**WHAT NEEDS TO BE DONE:** From the listing below, copy only the lines running from the line that contains "Write a Blender" to the line that contains "COL = SC.collection", both included.

**PROVIDED RECORDS:**
▬▬▬▬▬▬▬▬▬▬

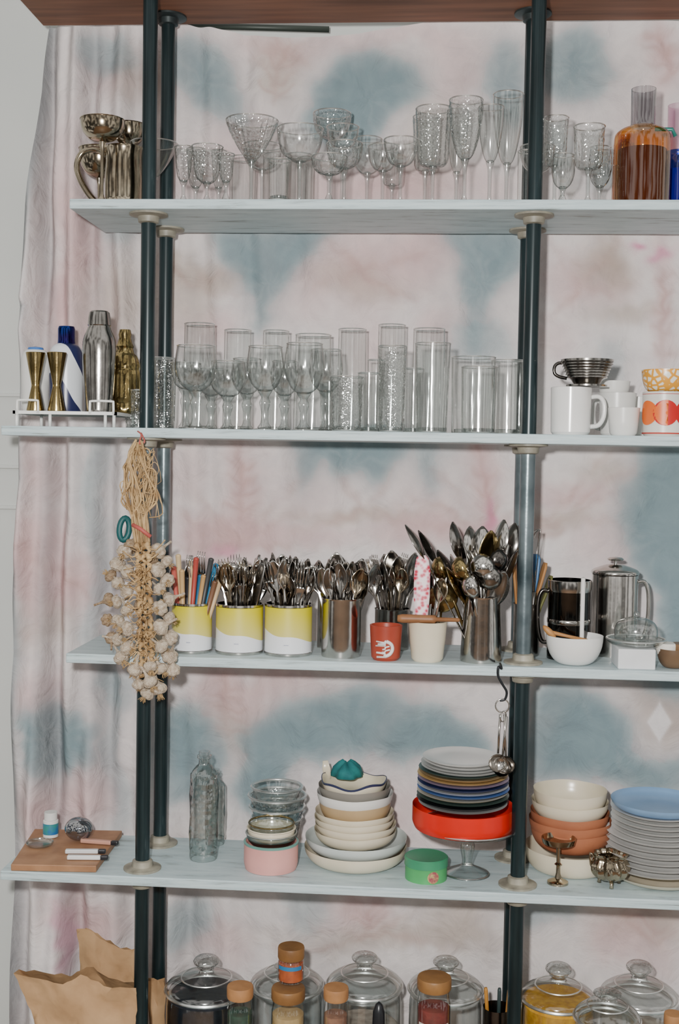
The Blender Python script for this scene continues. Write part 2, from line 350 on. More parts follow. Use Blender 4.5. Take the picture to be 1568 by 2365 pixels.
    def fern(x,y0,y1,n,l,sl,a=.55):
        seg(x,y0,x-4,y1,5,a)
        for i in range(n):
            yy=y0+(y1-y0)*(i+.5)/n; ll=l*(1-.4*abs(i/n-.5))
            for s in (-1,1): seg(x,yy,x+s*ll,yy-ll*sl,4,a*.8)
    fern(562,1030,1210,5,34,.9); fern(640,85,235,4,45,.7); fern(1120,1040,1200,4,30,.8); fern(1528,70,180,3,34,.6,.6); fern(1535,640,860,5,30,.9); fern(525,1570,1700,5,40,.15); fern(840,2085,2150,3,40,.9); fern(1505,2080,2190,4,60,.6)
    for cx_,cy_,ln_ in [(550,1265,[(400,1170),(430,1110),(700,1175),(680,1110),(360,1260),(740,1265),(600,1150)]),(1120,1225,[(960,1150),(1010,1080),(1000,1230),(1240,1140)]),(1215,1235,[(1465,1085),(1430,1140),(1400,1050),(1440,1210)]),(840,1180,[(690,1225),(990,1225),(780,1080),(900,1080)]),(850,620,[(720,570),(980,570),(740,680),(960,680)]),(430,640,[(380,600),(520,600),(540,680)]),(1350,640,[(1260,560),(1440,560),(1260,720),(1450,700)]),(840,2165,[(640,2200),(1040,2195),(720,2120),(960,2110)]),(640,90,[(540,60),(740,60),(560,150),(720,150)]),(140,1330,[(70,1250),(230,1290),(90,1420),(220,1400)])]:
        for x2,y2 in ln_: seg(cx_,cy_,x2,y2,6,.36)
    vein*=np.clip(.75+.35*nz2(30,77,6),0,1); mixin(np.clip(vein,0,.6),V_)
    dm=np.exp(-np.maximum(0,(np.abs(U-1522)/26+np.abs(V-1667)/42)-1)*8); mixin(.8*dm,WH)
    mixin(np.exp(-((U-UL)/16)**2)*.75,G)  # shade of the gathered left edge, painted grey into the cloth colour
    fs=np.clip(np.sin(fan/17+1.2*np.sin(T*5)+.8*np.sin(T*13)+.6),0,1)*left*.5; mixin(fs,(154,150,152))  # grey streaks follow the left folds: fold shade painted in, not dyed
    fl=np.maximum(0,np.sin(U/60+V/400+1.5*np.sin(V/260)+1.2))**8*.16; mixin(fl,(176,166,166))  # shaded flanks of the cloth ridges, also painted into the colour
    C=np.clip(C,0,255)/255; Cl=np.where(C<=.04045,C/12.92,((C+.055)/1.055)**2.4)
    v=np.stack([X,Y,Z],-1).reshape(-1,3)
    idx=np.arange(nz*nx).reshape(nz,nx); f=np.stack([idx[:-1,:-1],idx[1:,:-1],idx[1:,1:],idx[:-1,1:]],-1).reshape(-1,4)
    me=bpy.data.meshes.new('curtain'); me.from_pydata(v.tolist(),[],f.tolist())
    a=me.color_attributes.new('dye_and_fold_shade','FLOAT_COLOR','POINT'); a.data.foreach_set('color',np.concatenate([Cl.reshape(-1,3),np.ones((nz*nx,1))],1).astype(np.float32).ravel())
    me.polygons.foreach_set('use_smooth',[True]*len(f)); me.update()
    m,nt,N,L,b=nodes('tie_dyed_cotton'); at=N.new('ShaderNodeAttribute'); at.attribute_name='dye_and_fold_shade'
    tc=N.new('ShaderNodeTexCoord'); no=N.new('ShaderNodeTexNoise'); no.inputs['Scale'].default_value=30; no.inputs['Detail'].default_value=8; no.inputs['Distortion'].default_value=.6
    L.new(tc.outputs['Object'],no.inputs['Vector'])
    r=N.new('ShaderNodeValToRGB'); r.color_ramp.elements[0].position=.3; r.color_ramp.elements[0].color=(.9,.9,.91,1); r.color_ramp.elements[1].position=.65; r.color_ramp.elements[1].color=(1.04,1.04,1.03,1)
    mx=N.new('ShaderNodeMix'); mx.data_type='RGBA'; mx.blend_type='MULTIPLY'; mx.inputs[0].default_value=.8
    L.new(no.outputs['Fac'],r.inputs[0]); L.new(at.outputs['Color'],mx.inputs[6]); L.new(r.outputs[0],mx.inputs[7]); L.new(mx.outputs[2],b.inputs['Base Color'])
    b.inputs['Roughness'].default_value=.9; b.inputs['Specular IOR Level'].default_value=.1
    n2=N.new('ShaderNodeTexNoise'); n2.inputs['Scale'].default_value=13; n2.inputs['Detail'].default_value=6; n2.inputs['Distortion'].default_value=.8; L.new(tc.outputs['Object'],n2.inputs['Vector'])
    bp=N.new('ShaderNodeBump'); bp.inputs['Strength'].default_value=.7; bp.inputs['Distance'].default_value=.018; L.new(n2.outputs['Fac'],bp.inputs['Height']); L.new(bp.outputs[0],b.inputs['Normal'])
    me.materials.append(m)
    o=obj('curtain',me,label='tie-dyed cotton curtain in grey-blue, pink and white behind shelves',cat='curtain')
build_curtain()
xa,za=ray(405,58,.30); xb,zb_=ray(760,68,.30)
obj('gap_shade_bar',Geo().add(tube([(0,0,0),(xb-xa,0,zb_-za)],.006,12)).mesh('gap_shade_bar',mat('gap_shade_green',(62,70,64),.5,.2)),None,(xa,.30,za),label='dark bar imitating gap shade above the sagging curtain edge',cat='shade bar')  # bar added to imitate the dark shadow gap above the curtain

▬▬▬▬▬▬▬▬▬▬

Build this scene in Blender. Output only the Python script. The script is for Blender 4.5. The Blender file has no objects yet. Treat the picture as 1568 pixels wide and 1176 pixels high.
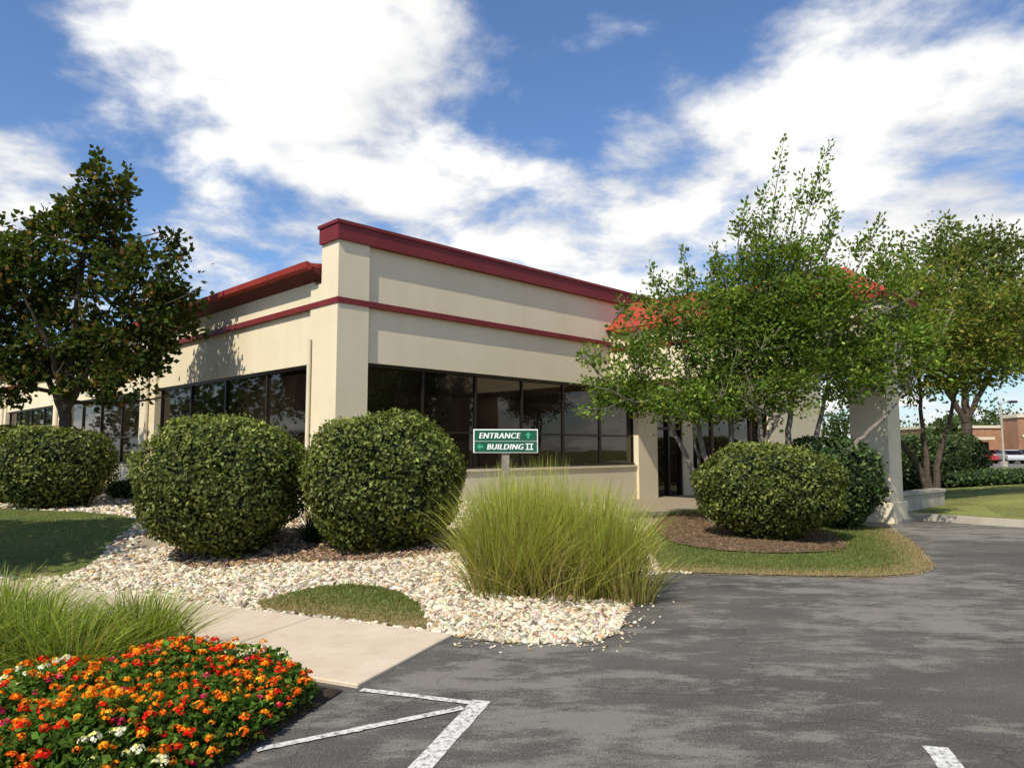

▬▬▬▬▬▬▬▬▬▬

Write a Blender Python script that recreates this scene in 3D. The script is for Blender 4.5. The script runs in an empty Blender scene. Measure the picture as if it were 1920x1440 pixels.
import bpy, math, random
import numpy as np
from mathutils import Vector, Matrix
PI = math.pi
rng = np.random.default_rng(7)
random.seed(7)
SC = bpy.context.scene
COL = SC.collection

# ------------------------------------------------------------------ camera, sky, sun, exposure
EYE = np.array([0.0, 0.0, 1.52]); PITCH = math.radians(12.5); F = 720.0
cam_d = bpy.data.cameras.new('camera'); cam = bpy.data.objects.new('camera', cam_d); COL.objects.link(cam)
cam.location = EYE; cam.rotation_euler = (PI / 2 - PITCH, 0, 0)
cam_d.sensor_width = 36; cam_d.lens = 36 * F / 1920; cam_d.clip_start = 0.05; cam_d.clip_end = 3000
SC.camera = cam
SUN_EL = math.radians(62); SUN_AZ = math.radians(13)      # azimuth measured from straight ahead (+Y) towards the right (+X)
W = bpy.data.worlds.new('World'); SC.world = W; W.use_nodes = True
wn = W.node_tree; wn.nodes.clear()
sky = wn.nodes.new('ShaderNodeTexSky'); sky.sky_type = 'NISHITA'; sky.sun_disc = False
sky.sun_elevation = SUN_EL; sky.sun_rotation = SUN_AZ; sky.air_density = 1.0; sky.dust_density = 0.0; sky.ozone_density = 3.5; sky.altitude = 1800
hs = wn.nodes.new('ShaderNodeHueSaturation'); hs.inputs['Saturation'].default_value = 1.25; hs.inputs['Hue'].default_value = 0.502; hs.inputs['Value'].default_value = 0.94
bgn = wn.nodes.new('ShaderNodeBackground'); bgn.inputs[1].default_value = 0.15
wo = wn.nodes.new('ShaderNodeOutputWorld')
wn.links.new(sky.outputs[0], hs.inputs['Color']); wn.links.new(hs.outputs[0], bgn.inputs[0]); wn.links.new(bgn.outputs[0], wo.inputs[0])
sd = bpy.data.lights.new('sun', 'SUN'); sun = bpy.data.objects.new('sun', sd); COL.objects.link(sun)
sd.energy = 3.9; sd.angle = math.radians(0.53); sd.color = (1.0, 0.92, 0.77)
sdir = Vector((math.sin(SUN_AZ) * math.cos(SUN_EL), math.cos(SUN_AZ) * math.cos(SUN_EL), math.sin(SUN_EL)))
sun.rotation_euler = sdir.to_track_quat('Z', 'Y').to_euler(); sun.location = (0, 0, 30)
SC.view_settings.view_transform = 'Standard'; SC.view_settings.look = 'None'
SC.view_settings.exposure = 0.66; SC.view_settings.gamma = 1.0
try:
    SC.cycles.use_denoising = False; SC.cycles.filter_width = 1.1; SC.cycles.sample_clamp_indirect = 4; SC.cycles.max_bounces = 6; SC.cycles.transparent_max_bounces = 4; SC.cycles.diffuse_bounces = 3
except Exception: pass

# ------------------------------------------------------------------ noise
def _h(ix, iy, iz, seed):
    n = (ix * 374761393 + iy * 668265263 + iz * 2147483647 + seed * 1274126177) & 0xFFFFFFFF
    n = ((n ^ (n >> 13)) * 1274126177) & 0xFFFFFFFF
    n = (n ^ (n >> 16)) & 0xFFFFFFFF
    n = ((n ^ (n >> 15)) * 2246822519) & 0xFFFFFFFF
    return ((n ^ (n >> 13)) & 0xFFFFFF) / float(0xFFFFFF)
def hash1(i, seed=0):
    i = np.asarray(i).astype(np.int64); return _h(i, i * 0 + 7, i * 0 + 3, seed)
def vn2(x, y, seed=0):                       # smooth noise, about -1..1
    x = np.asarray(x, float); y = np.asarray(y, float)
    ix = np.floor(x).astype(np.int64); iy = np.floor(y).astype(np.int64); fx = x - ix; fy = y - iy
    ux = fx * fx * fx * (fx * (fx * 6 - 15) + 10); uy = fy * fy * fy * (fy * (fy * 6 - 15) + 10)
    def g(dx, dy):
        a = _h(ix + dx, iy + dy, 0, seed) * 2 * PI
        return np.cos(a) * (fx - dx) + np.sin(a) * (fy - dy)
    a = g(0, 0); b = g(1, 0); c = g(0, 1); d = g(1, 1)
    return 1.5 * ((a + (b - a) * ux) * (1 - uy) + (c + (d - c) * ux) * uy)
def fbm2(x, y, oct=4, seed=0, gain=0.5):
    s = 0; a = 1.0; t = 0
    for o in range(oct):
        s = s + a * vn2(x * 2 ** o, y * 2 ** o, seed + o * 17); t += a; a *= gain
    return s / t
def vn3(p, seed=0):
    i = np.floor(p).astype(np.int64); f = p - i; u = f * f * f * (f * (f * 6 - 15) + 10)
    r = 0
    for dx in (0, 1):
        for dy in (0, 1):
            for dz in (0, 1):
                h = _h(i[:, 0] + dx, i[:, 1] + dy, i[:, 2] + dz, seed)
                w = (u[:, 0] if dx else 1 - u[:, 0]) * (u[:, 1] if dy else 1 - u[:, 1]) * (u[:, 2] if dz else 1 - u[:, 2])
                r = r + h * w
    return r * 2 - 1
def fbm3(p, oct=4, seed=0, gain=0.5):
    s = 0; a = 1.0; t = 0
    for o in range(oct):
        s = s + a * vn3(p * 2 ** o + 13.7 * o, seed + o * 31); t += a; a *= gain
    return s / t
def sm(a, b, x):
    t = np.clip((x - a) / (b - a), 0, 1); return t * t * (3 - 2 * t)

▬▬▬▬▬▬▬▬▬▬

**SOLVED EXERCISE:**
Write a Blender Python script that recreates this scene in 3D. The script is for Blender 4.5. The script runs in an empty Blender scene. Measure the picture as if it were 1920x1440 pixels.
import bpy, math, random
import numpy as np
from mathutils import Vector, Matrix
PI = math.pi
rng = np.random.default_rng(7)
random.seed(7)
SC = bpy.context.scene
COL = SC.collection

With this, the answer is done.